<<<<
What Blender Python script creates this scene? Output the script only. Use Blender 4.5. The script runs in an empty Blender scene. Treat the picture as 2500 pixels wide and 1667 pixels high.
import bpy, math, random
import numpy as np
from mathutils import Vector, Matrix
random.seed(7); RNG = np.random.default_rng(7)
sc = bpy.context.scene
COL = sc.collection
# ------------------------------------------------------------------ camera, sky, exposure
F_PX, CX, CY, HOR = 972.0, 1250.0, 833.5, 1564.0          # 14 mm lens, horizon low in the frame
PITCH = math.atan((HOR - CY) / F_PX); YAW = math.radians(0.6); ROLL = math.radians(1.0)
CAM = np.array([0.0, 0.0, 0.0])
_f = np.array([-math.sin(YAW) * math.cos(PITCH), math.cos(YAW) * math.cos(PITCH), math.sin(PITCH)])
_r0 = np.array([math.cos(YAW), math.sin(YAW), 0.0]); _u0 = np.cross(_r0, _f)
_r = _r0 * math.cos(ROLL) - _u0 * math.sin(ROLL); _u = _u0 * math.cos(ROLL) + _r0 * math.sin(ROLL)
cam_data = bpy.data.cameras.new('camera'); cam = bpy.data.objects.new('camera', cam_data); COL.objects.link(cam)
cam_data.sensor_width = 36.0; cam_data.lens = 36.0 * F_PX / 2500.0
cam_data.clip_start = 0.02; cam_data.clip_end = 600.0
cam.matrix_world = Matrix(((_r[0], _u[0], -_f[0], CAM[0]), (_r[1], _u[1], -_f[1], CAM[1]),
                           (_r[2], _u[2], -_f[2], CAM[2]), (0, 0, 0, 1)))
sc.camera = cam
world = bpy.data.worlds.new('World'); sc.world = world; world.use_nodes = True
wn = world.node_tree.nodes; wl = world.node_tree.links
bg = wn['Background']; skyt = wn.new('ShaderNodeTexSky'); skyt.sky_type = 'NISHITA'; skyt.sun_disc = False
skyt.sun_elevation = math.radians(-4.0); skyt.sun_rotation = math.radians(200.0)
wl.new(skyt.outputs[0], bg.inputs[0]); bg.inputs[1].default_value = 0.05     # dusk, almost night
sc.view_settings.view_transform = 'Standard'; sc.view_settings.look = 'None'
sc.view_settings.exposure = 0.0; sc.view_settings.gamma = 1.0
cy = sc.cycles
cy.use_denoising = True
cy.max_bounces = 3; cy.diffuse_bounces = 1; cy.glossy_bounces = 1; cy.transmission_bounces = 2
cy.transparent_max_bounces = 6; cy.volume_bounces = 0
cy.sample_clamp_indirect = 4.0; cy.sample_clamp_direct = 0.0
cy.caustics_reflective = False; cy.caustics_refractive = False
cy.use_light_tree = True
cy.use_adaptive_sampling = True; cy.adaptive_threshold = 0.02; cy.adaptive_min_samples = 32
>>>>
### Task instructions:
Return every line containing "scene".

### Result:
What Blender Python script creates this scene? Output the script only. Use Blender 4.5. The script runs in an empty Blender scene. Treat the picture as 2500 pixels wide and 1667 pixels high.
sc = bpy.context.scene